With the rise of online shopping, major retailers still value the benefit of bricks-and-mortar outlets that will draw the majority of customers this year.

“It’s a shift, but the value of the stores is still very high,” said Mr. Dodge. “People like to be able to see, touch and feel products before they buy them and stores allow that in a way that pure e-commerce model does not.”

Even though retailers have made a push to merge their store offerings with online sales, 89 percent of purchases still happen in person, said Ms. Smith.

“Brick-and-mortar continue to be the bread and butter of the retail industry,” she said.

One way retailers are innovating the shopping experience is with “retail-tainment,” offering parties, special events and gimmicks to get shoppers into stores, and not just during the holidays, Ms. Smith said.

“This has been happening almost the entire year,” she said. “It’s a fun way to further interact with the consumer.”

Walmart announced 20,000 “holiday parties” throughout November and December, when shoppers can try new products and taste-test foods.
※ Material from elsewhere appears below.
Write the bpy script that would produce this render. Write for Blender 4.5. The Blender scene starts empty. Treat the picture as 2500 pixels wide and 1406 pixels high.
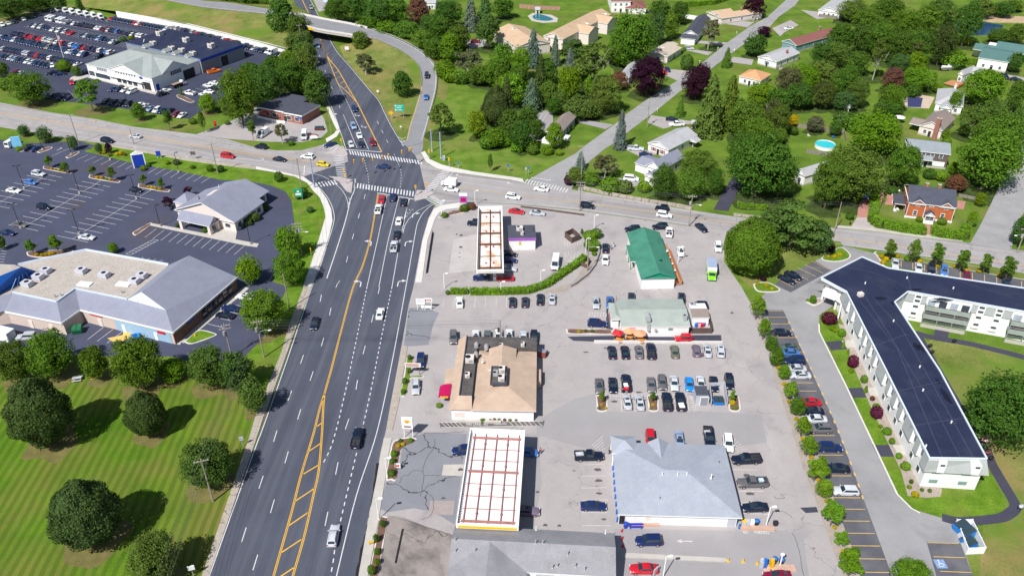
import bpy,bmesh,math,random
import numpy as np
from mathutils import Vector,Matrix
random.seed(7)
sc=bpy.context.scene
R=math.radians
# -- camera
F_PX,PITCH,ROLL,CAM_H=1993.5,0.5838,-0.0047,115.88
W_PX,H_PX=2500.0,1406.0
_F=Vector((0,math.cos(PITCH),-math.sin(PITCH)))
_R0=Vector((1,0,0));_U0=_R0.cross(_F)
_c,_s=math.cos(ROLL),math.sin(ROLL)
_R=_R0*_c+_U0*_s;_U=_U0*_c-_R0*_s
cd=bpy.data.cameras.new('camera');cam=bpy.data.objects.new('camera',cd)
sc.collection.objects.link(cam)
cd.sensor_width=36;cd.lens=F_PX/W_PX*36;cd.clip_start=1;cd.clip_end=6000
M=Matrix(((_R.x,_U.x,-_F.x,0),(_R.y,_U.y,-_F.y,0),(_R.z,_U.z,-_F.z,CAM_H),(0,0,0,1)))
cam.matrix_world=M
sc.camera=cam
# -- sky, sun, exposure
SUN_EL,SHADOW_AZ=50.0,56.0
wd=bpy.data.worlds.new('World');sc.world=wd;wd.use_nodes=True
nt=wd.node_tree;bg=nt.nodes['Background']
sky=nt.nodes.new('ShaderNodeTexSky');sky.sky_type='NISHITA';sky.sun_disc=False
sky.sun_elevation=R(SUN_EL);sky.sun_rotation=R(90-(SHADOW_AZ+180))
nt.links.new(sky.outputs[0],bg.inputs[0]);bg.inputs[1].default_value=0.068
sd=bpy.data.lights.new('sun','SUN');sd.energy=4.4;sd.angle=R(0.5);sd.color=(1,0.975,0.93)
sun=bpy.data.objects.new('sun',sd);sc.collection.objects.link(sun)
_a=R(SHADOW_AZ);_e=R(SUN_EL)
sun.rotation_euler=Vector((math.cos(_a)*math.cos(_e),math.sin(_a)*math.cos(_e),-math.sin(_e))).to_track_quat('-Z','Y').to_euler()
sun.location=(0,0,200)
sc.view_settings.view_transform='Standard';sc.view_settings.look='None'
sc.view_settings.exposure=0.42;sc.view_settings.gamma=1
# -- geometry helpers
COL=sc.collection
def P(x,y,z=0.0):
 """point of the place seen at photo pixel (x, y) and standing z metres above the ground"""
 d=_F*F_PX+_R*(x-W_PX/2)-_U*(y-H_PX/2)
 t=(z-CAM_H)/d.z
 return Vector((0,0,CAM_H))+d*t
def pix(v):
 d=Vector(v)-Vector((0,0,CAM_H));zz=d.dot(_F)
 return(W_PX/2+F_PX*d.dot(_R)/zz,H_PX/2-F_PX*d.dot(_U)/zz)
def mpp(x,y,z=0.0):
 return(P(x,y,z)-Vector((0,0,CAM_H))).dot(_F)/F_PX
def dirang(x,y,dx,dy):
 a=P(x,y);b=P(x+dx,y+dy);return math.atan2(b.y-a.y,b.x-a.x)
def smooth(pts,n=6):
 """Catmull-Rom through points"""
 pts=[Vector(p)for p in pts];out=[]
 for i in range(len(pts)-1):
  p0=pts[max(i-1,0)];p1=pts[i];p2=pts[i+1];p3=pts[min(i+2,len(pts)-1)]
  for k in range(n):
   t=k/n
   out.append(0.5*((2*p1)+(p2-p0)*t+(2*p0-5*p1+4*p2-p3)*t*t+(3*p1-p0-3*p2+p3)*t**3))
 out.append(pts[-1]);return out
def PL(pts,z=0.0,n=0):
 v=[P(p[0],p[1],z)for p in pts]
 return smooth(v,n)if n else v
class MB:
 def __init__(s):s.v=[];s.f=[];s.m=[]
 def add(s,vs,fs,mi=0):
  o=len(s.v);s.v+=[tuple(v)for v in vs]
  for f in fs:s.f.append(tuple(o+i for i in f));s.m.append(mi)
 def poly(s,pts,mi=0):s.add(pts,[tuple(range(len(pts)))],mi)
 def box(s,c,d,rz=0,mi=0,top=None):
  ca,sa=math.cos(rz),math.sin(rz);hx,hy,hz=d[0]/2,d[1]/2,d[2]/2;vs=[]
  for z in(-hz,hz):
   for x,y in((-hx,-hy),(hx,-hy),(hx,hy),(-hx,hy)):
    vs.append((c[0]+x*ca-y*sa,c[1]+x*sa+y*ca,c[2]+z))
  s.add(vs,[(3,2,1,0),(0,1,5,4),(1,2,6,5),(2,3,7,6),(3,0,4,7)],mi)
  s.add(vs[4:],[(0,1,2,3)],mi if top is None else top)
 def prism(s,pts,z0,z1,mi=0,top=None,side=True):
  pts=[(p[0],p[1])for p in pts]
  if sum(pts[i][0]*pts[(i+1)%len(pts)][1]-pts[(i+1)%len(pts)][0]*pts[i][1]for i in range(len(pts)))<0:pts.reverse()
  n=len(pts);s.add([(x,y,z1)for x,y in pts],[tuple(range(n))],mi if top is None else top)
  if side:s.add([(x,y,z0)for x,y in pts]+[(x,y,z1)for x,y in pts],[(i,(i+1)%n,n+(i+1)%n,n+i)for i in range(n)],mi)
 def tube(s,a,b,r0,r1=None,n=8,mi=0,cap=True):
  a=Vector(a);b=Vector(b);r1=r0 if r1 is None else r1
  q=(b-a).to_track_quat('Z','Y');vs=[]
  for c,r in((a,r0),(b,r1)):
   for k in range(n):vs.append(c+q@Vector((r*math.cos(2*math.pi*k/n),r*math.sin(2*math.pi*k/n),0)))
  s.add(vs,[(k,(k+1)%n,n+(k+1)%n,n+k)for k in range(n)]+([tuple(range(n,2*n)),tuple(range(n-1,-1,-1))]if cap else[]),mi)
 def ball(s,c,r,n=8,m=5,mi=0):
  r=(r,r,r)if not hasattr(r,'__len__')else r;vs=[];fs=[]
  for j in range(m+1):
   th=math.pi*j/m
   for k in range(n):vs.append((c[0]+r[0]*math.sin(th)*math.cos(2*math.pi*k/n),c[1]+r[1]*math.sin(th)*math.sin(2*math.pi*k/n),c[2]-r[2]*math.cos(th)))
  for j in range(m):
   for k in range(n):fs.append((j*n+k,j*n+(k+1)%n,(j+1)*n+(k+1)%n,(j+1)*n+k))
  s.add(vs,fs,mi)
 def ribbon(s,pts,w,z,mi=0):
  pts=[Vector((p[0],p[1],0))for p in pts];L=[];n=len(pts)
  for i in range(n):
   t=(pts[min(i+1,n-1)]-pts[max(i-1,0)]);t.normalize();nn=Vector((-t.y,t.x,0))*(w/2)
   L.append((pts[i]-nn,pts[i]+nn))
  for i in range(n-1):
   q=[L[i][0],L[i+1][0],L[i+1][1],L[i][1]]
   s.add([(p.x,p.y,z)for p in q],[(0,1,2,3)],mi)
 def dashes(s,pts,ln,gap,w,z,off=0.0,mi=0):
  pts=[Vector((p[0],p[1],0))for p in pts];acc=-off;seg=[];on=True;left=ln
  cur=[pts[0]];i=0;p=pts[0]
  while i<len(pts)-1:
   d=(pts[i+1]-p).length
   if d<left:
    left-=d;p=pts[i+1];i+=1
    if on:cur.append(p)
   else:
    p=p+(pts[i+1]-p)*(left/d)
    if on:
     cur.append(p);s.ribbon(cur,w,z,mi);on=False;left=gap
    else:cur=[p];on=True;left=ln
 def obj(s,name,mats,parent=None,sm=False,world=True):
  me=bpy.data.meshes.new(name);vs=s.v
  if parent is not None and world:
   mi=parent.matrix_basis.inverted()
   if parent.parent is not None:mi=(parent.parent.matrix_basis@parent.matrix_basis).inverted()
   vs=[tuple(mi@Vector(v))for v in vs]
  me.from_pydata(vs,[],s.f)
  for m in(mats if isinstance(mats,(list,tuple))else[mats]):me.materials.append(m)
  me.polygons.foreach_set('material_index',s.m)
  if sm:
   me.polygons.foreach_set('use_smooth',[True]*len(s.f));me.set_sharp_from_angle(angle=R(40))
  me.update();o=bpy.data.objects.new(name,me);COL.objects.link(o)
  if parent is not None:o.parent=parent
  return o
  # -- naming helpers
ORD='first second third fourth fifth sixth seventh eighth ninth tenth eleventh twelfth thirteenth fourteenth fifteenth sixteenth seventeenth eighteenth nineteenth twentieth twenty-first twenty-second twenty-third twenty-fourth twenty-fifth twenty-sixth twenty-seventh twenty-eighth twenty-ninth thirtieth'.split()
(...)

Amazon has set up pop-up shops in more than 100 of its newly acquired Whole Foods stores showcasing exclusive products like Kindle e-readers and smart-home robots such as Alexa and the Echo Dot.
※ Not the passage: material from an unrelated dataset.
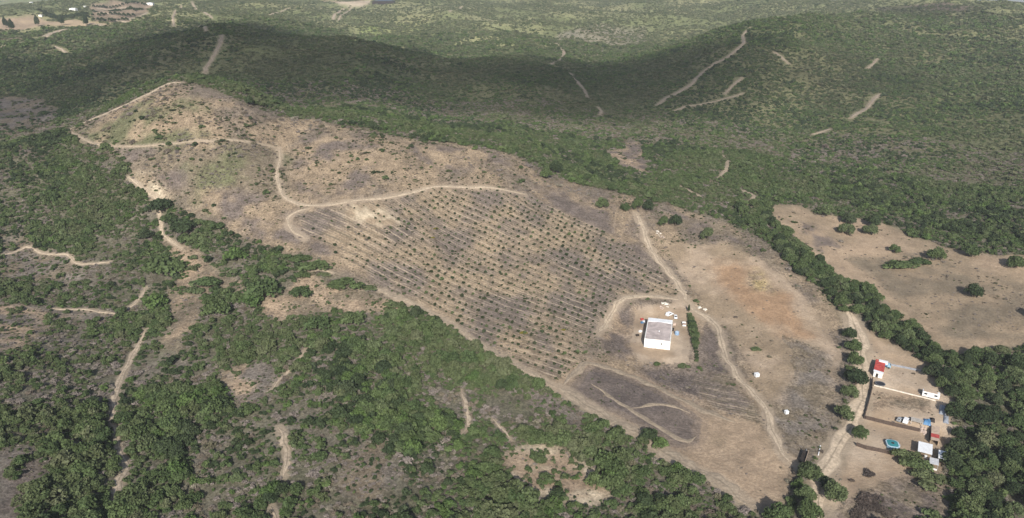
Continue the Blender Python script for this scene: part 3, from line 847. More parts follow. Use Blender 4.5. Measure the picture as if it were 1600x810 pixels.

Participating Macy’s stores are offering cocktail-mixing tutorials and tips on how to dress up holiday bar carts along with other seasonal decorating ideas.
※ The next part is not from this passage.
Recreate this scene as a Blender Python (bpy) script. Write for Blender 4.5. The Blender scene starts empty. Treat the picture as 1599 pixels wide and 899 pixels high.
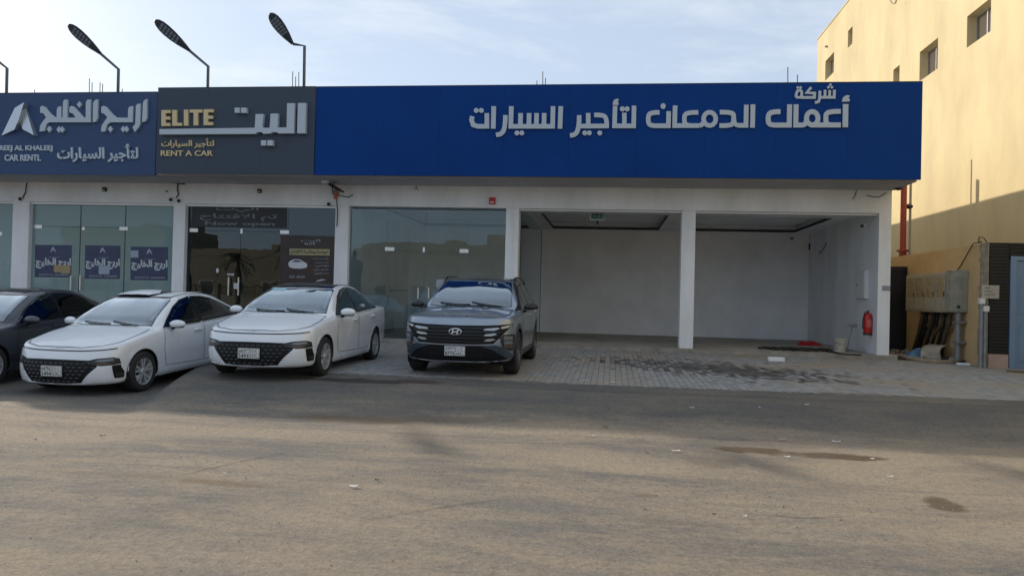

Target is enticing customers with a “festive photo booth” to take pictures in front of a Lego display of Santa, a fireplace and Spot, the store mascot.

While most customers wait to start their shopping — some a little too long — about 30 percent of shoppers said they won’t go out or online for gifts to avoid the hassle during Black Friday weekend. Another 2 percent of Americans have finished making all their purchases.

“They already started shopping as early as August for all the items on their holiday list,” Ms. Smith said, referring to NRF data. “By the time Thanksgiving comes around, there may be some items they need to buy, but they want to spend more time with their family, more family traditions outside of shopping.”